**WORK TO BE COMPLETED**
Reproduce, character for character, the lines below from the first through the one with "shell=(0.2, 1.06), rough=0.3)". Leave pictures out.

───── ENTRIES SUPPLIED ─────

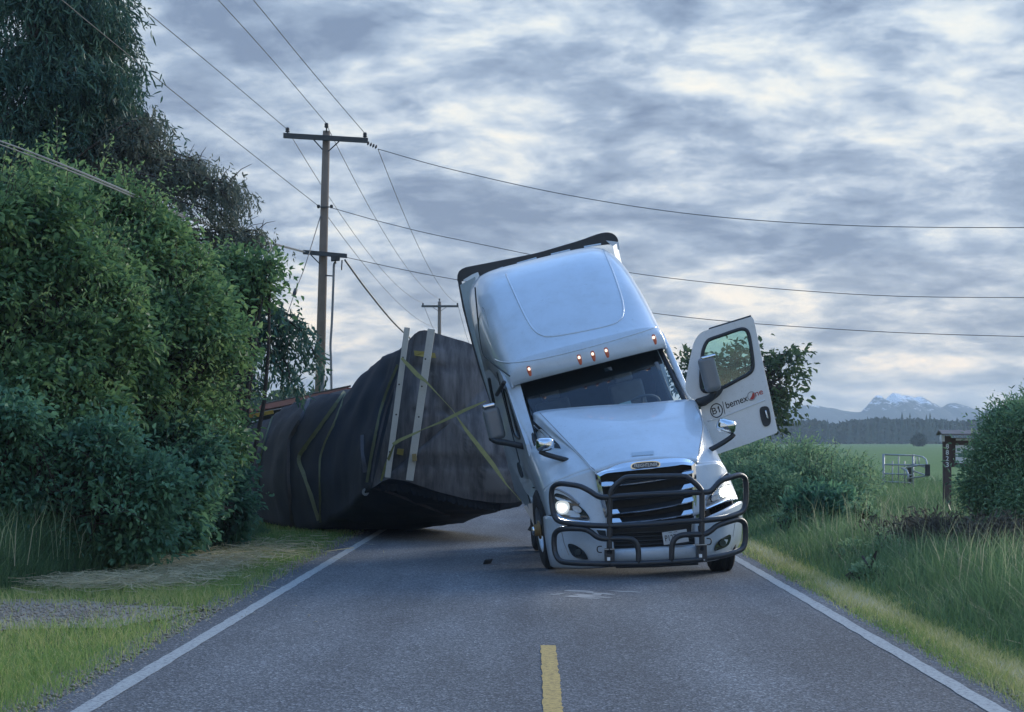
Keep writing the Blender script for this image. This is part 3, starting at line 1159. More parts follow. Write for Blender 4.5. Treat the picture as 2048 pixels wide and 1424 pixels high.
broad_tree('apple_tree', 'dark broadleaf tree showing past the open truck door', [blob(1475, 770, 62, 120, 62, 1.5), blob(1400, 745, 62, 60, 45, 1.0), blob(1545, 770, 62, 60, 70, 1.1), blob(1570, 725, 62, 35, 30, 0.6), blob(1490, 730, 62, 60, 40, 0.9), blob(1500, 820, 62, 100, 50, 1.3)],
           150, 24, 0.20, APPLE, 41, clump_r=(0.22, 0.5), shell=(0.2, 1.06), rough=0.3)

# bramble mound, right-hand shrub
bush('bramble_mound', 'wide rounded bramble thicket under the open truck door', 'bush',
     [blob(1590, 975, 44, 150, 72, 3.0), blob(1500, 975, 46, 120, 68, 2.5), blob(1665, 980, 43, 85, 52, 2.0), blob(1420, 975, 50, 120, 72, 2.0)],
     1900, 42, 0.10, BRAMB, 51, clump_r=(0.2, 0.42), zmin=0.05, upspray=0.6, droop=0.05, wr=0.4, rough=0.4, lump=3, nshoot=520, slen=(0.25, 0.6), sup=1.2)
bush('dark_weed_clump', 'dark dock clump in the tall grass below the bramble thicket', 'weed clump',
     [blob(1640, 1015, 37, 55, 32, 0.5)], 60, 40, 0.16, GREEND, 52, clump_r=(0.12, 0.25), zmin=0.02, upspray=0.9, droop=0.0, wr=0.3)
bush('field_bush', 'small round bush standing alone at the far field edge', 'bush',
     [blob(1838, 881, 560, 11, 11, 1.6)], 60, 30, 0.6, FARTREE, 53, clump_r=(0.4, 0.7))
bush('juniper_bush', 'large feathery green shrub hiding the right half of the sign', 'bush',
     [blob(2062, 985, 29, 85, 125, 1.0), blob(2085, 900, 29, 80, 80, 0.9), blob(2000, 1005, 29.3, 32, 80, 0.6)],
     900, 95, 0.075, JUNI, 54, clump_r=(0.14, 0.34), lump=4, zmin=0.05, wr=0.28, upspray=0.5, droop=0.2, tint0=0.45, rough=0.4, nshoot=620, slen=(0.25, 0.7), sup=1.0)

DEADM = leafmat('dead brush', [(0.0, (0.085, 0.080, 0.070)), (0.6, (0.15, 0.145, 0.115)), (1.0, (0.25, 0.235, 0.18))], trans=0.2)
bush('dead_brush', 'grey brown tangle of dead brush on the ditch bank before the feathery shrub', 'brush',
     [blob(1900, 1085, 29, 105, 26, 1.1), blob(2010, 1095, 27, 90, 30, 1.0), blob(1820, 1080, 31, 70, 18, 0.9)], 420, 34, 0.11, DEADM, 58, clump_r=(0.12, 0.26), zmin=0.02, wr=0.14, upspray=0.7, droop=0.0, rough=0.4, nshoot=260, slen=(0.15, 0.5), sup=1.0)

# broad-leaved weeds standing in the right-hand grass
for px_, py_, D_, rx_, ry_, lb_ in ((1702, 1098, 29, 20, 7, 'in front of the dark dock clump'), (1740, 1140, 25, 24, 8, 'beside the mown strip'), (1770, 1092, 28, 22, 8, 'halfway between the thicket and the shrub'),
                                    (1575, 1034, 37, 20, 8, 'at the foot of the bramble thicket'), (1725, 1022, 36, 24, 9, 'below the farm gate')):
    bush('weed_clump', 'low broad-leaved weed clump in the right-hand grass ' + lb_, 'weed clump',
         [blob(px_, py_, D_, rx_, ry_, 0.25)], 16, 16, 0.075, BRAMB, 80 + px_, group='weed clumps in the verge', clump_r=(0.06, 0.12), zmin=0.02, upspray=1.2, droop=0.0, wr=0.5, tint0=0.75, nshoot=16, slen=(0.12, 0.34), sup=1.4)

# ------------------------------------------------------------------ grass


def blades(name, X, Y, Z, H, Wd, lean, tint, m, kind='stuff', label=None, cat=None, R=rng):
    n = len(X)
    a = R.uniform(0, 2 * np.pi, n)
    sx, sy = np.cos(a), np.sin(a)
    b = R.uniform(0, 2 * np.pi, n)
    lx, ly = np.cos(b) * lean * H, np.sin(b) * lean * H
    p = np.stack([X, Y, Z], 1)
    s = np.stack([sx, sy, np.zeros(n)], 1) * (Wd * 0.5)[:, None]
    mid = p + np.stack([lx * 0.28, ly * 0.28, H * 0.55], 1)
    tip = p + np.stack([lx, ly, H * (1 - 0.25 * lean)], 1)
    V = np.stack([p - s, p + s, mid - s * 0.8, mid + s * 0.8, tip], 1).reshape(-1, 3)
    k = np.arange(n) * 5
    q = np.stack([k, k + 1, k + 3, k + 2], 1)
    tr = np.stack([k + 2, k + 3, k + 4], 1)
    o = mk_np(name, V, [q, tr], m, None, np.repeat(np.clip(tint, 0, 1), 5))
    tag(o, label, cat, kind=kind)
    return o


def area(n, x0, x1, d0, d1, R=rng):
    """points spread evenly as seen: density falls off with distance squared"""
    inv = R.uniform(1 / d1, 1 / d0, n)
    D = 1 / inv
    return R.uniform(x0, x1, n), D


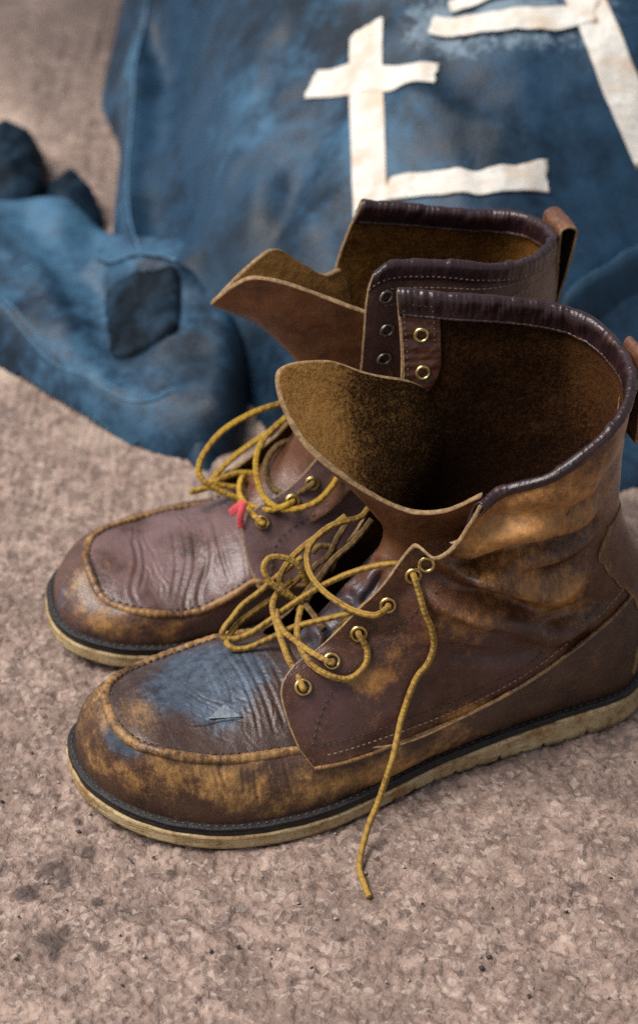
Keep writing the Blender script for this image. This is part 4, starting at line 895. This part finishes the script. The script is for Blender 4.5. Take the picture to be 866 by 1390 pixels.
def nap(name, su, mat, parent, count, sel, inner=True, th=.26, ln=(.05, .17)):
    "short loose fibres standing on the suede side"
    V, F = [], []
    tries = 0
    while len(F) < count and tries < count * 12:
        tries += 1
        uu, vv = random.random(), random.random()
        p = su.at(np.array(uu), np.array(vv)); n_ = su.n(np.array(uu), np.array(vv))
        if not sel(p, uu, vv): continue
        n_ = -n_ if inner else n_
        p = p + n_ * (th - .01)
        dr = n_ * random.uniform(.15, .8) + RNG.normal(size=3) * .8; dr /= np.linalg.norm(dr)
        if dr @ n_ < .1: dr = dr + n_ * (.2 - dr @ n_)
        l = random.uniform(*ln); sd2 = np.cross(dr, n_); sd2 = sd2 / max(np.linalg.norm(sd2), 1e-6) * random.uniform(.006, .012)
        b = len(V); V += [p - sd2, p + sd2, p + dr * l]; F.append((b, b + 1, b + 2))
    o = mesh(name, V, np.array(F), [M[mat]], parent, None, {'tan': np.full(len(V), .7)}); o['kind'] = 'stuff'
    return o
def creases(P, lines, depth, width, snap=True):
    """valleys with slightly raised lips along polylines (boot coordinates)"""
    sh = P.shape[:2]; Q = P.reshape(-1, 3); d = np.zeros(len(Q))
    for L, dp, wd in zip(lines, depth, width):
        L = np.asarray(L, float)
        if snap: L = np.array([Q[np.argmin(((Q - p) ** 2).sum(1))] for p in L])
        L = hermite(L, np.linspace(0, 1, 24)) if len(L) > 2 else resample(L, 8)
        lo, hi = L.min(0) - 5 * wd, L.max(0) + 5 * wd
        m = np.all((Q > lo) & (Q < hi), axis=1)
        if not m.any(): continue
        r, tp = dist_poly(Q[m], L, True)
        dp = dp * np.clip(4 * tp * (1 - tp) * 1.8, 0, 1)
        d[m] += -dp * np.exp(-(r / wd) ** 2) + .45 * dp * np.exp(-((r - 1.9 * wd) / (.9 * wd)) ** 2)
    return d.reshape(sh)
def blob(P, c, r, k=1.0):
    r = np.asarray(r, float) * np.ones(3)
    return k * np.exp(-np.sum(((P - np.asarray(c)) / r) ** 2, -1))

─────

**CORRECT RESPONSE**
Keep writing the Blender script for this image. This is part 3, starting at line 1159. More parts follow. Write for Blender 4.5. Treat the picture as 2048 pixels wide and 1424 pixels high.
broad_tree('apple_tree', 'dark broadleaf tree showing past the open truck door', [blob(1475, 770, 62, 120, 62, 1.5), blob(1400, 745, 62, 60, 45, 1.0), blob(1545, 770, 62, 60, 70, 1.1), blob(1570, 725, 62, 35, 30, 0.6), blob(1490, 730, 62, 60, 40, 0.9), blob(1500, 820, 62, 100, 50, 1.3)],
           150, 24, 0.20, APPLE, 41, clump_r=(0.22, 0.5), shell=(0.2, 1.06), rough=0.3)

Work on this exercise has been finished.